After reading last night's post about the ruling in a whitleblower case by the Department of Labor against Bank of America, a former insider sent me a link to a story from the Center for Public Integrity that gives more details about the case, including the fact that the fired employee was no ordinary whistleblower. No, she was the "executive vice president in charge of fraud risk management." In other words, according to the findings of the DOL, she was fired for doing her job.
As I said yesterday, the bank denies the allegations. In addition, the linked article above confirms my expectation that BofA will appeal the decision.We haven't heard the last of this one.
While discomfited by the possibility that all might not be entirely on the up-and-up at America's Bank, I was soon feeling much better when I learned that that the US justice system isn't letting those lawless Amish anarchists continue to flaunt the statutes of a land I like to call "The Land of the Free."
Eight members of a traditional Amish sect were behind bars on Tuesday after refusing to pay fines for failure to display orange-red safety triangles on their horse-drawn buggies.
The eight were being held in the Graves County Jail, serving sentences ranging between three and 10 days for failing to pay the fines on religious grounds.
Graves District Judge Deborah Hawkins ordered the men jailed Monday in Mayfield, about 200 miles from Louisville in western Kentucky. The defendants contend that paying the fines would amount to complying with a law that violates their religious restrictions against wearing or displaying bright colors or relying upon man-made symbols for their safety.

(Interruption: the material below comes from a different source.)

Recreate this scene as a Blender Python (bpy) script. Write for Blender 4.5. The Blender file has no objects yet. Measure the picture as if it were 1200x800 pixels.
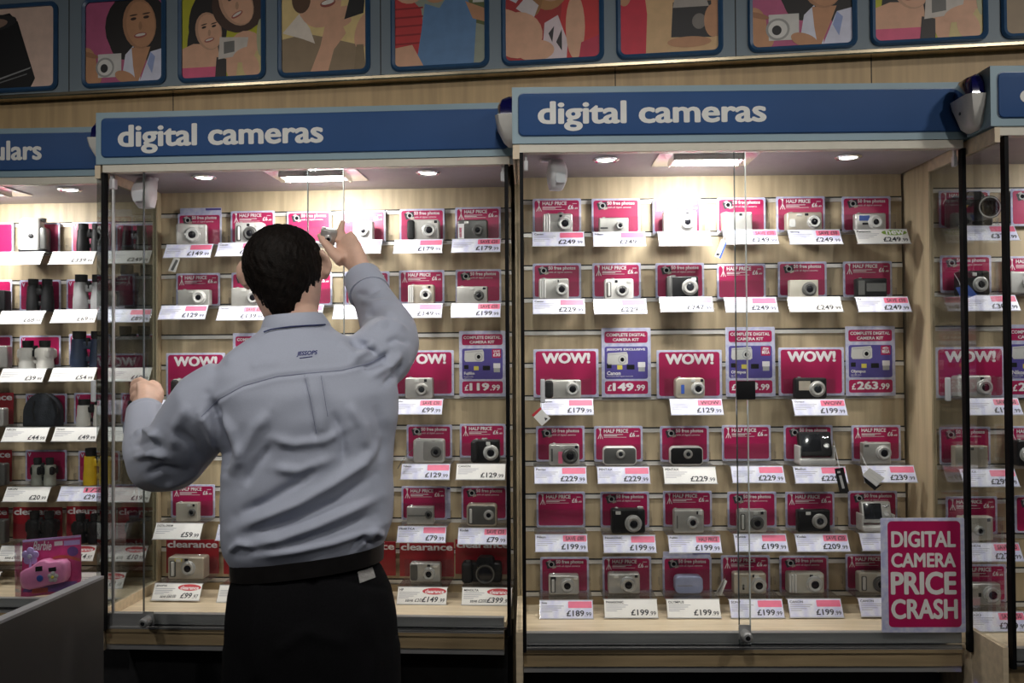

We've been all over these renegade "Pennsylvania Dutchmen" before. First it's raw milk, now no triangles on the buggies. What's next: dusting a public building with a feather duster? Milking another farmer's cow? Possessing a "realistic" dildo? I mean, it won't be long before one of these guys rushes into a courthouse strapped with C-4, yells "Thine unjust ordinances cause much consternation," and blows everyone to kingdom come (and beyond). We wouldn't cotton to that type of behavior in the Lone Star State, and I'm pleased to see that the Keystone (Kentucky) Cops won't either.
All of which leads me without any rhyme or reason to the bizarre tale of actor Nicolas Cage, who relates that one night he awoke to find a man naked, except for Cage's leather jacket, standing in front of his bed eating a Fudgesicle. It's not the incident itself that I find bizarre, since Cage long ago proved that weirdness is his normality. No, it's the fact that Reuters felt the need to add the following sentence to the story.
A Fudgesicle is a frozen, ice cream-like snack.
Thank you, Reuters. That kind of drill-down is why the main stream media is still proving its worth to me, hour by hour, day by day.
May you all have a safe, Fudgesicle-free weekend.